Rafecas vai interromper suas férias de verão para retornar na próxima quarta-feira. Nesses dias em que passou afastado, deve ter tido tempo para ler a denúncia de Nisman. Após a morte do promotor, o Governo decidiu acabar com o segredo em torno do sumário e publicar na Internet as 290 páginas do documento. O Governo qualificou a denúncia como inconsistente e delirante, como se não tivesse sido escrita por um promotor. Vários juristas reconheceram ao jornal La Nación que entre tudo que consta na acusação de Nisman, seria difícil provar o delito de encobrimento. Alguns dos jornalistas mais críticos em relação ao Governo reconheceram em público que a denúncia era mais fraca do que tinham pensado, que apresentava provas pouco contundentes e que se baseava muito em recortes de jornais. Mas Gerardo Pollicita estima que há suficientes indícios para suspeitar que Cristina Kirchner e os outros cometeram um delito. A maioria dos dirigentes da oposição falou sobre a “gravidade institucional” do momento e apelou à justiça para que continue com seu trabalho.

A morte de Nisman está desenhando o retrato de uma classe política e judicial dividida quase por uma linha

A Casa Rosada vinculou o promotor Pollicita com o dirigente opositor Mauricio Macri, porque ocupou cargos no clube de futebol Boca Juniors quando Macri era presidente do time. Já o chefe de Gabinete, Jorge Capitanich, advertiu que a acusação de Pollicita faz parte de “uma estratégia de golpe judiciário ativo”. O Governo está consciente de que as próximas eleições presidenciais serão realizadas em 25 de outubro deste ano, às quais Cristina Kirchner não pode concorrer por um terceiro mandato consecutivo, e que, por isso, possui apenas mais 10 meses na Casa Rosada.
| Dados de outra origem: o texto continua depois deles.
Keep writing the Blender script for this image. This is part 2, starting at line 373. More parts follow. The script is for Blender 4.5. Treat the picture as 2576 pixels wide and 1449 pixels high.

Mas a governante e seus ministros insistem na teoria do golpe de Estado e da desestabilização, apesar do pouco tempo que resta para entregar o comando.

A morte está pintando o retrato de uma classe política e judiciária dividida quase que por uma linha. Fronteira que parece estar marcada pela manifestação silenciosa de quarta-feira. E a oposição se somou a ela. A presidenta, na última quarta-feira, discursou para todos os canais de televisão rodeada de ministros e militantes que a encorajavam com seus cânticos. Não mencionou Nisman e no final declarou: “Sabem de uma coisa? Nós ficamos com o canto, nós ficamos com a alegria, nós ficamos com esse grito de ‘viva a Pátria'. E eles? Para eles deixamos o silêncio”.

Dois dias depois, Cristina Kirchner foi acusada pelo promotor Pollicita. E sua resposta chegou por Facebook no sábado de manhã: “Sabem de uma coisa? O ódio, a difamação, a infâmia, a calúnia, isso deixamos para eles”. A mensagem, mais uma vez, traçava uma linha entre “eles” e “nós”.

A juíza e ex-esposa do promotor Nisman, Sandra Arroyo Salgado, esclareceu esta semana em uma audiência aberta no Senado que não é governista nem opositora e pediu que “não continuem politizando” a investigação da morte de Nisman. Mas seu desejo parece ser quase utópico no ambiente eleitoral que se respira antes das eleições presidenciais de outubro. Qualquer gesto estará carregado de conteúdo político. Nem sequer Salgado poderá evitá-lo. Ela não disse se participará da manifestação silenciosa. Mas não importa o que faça, a linha já está traçada. De um lado, os do “silêncio”, “do ódio, da difamação, da infâmia”. E do outro lado, os do canto e da alegria. Um mau tempo para matizes.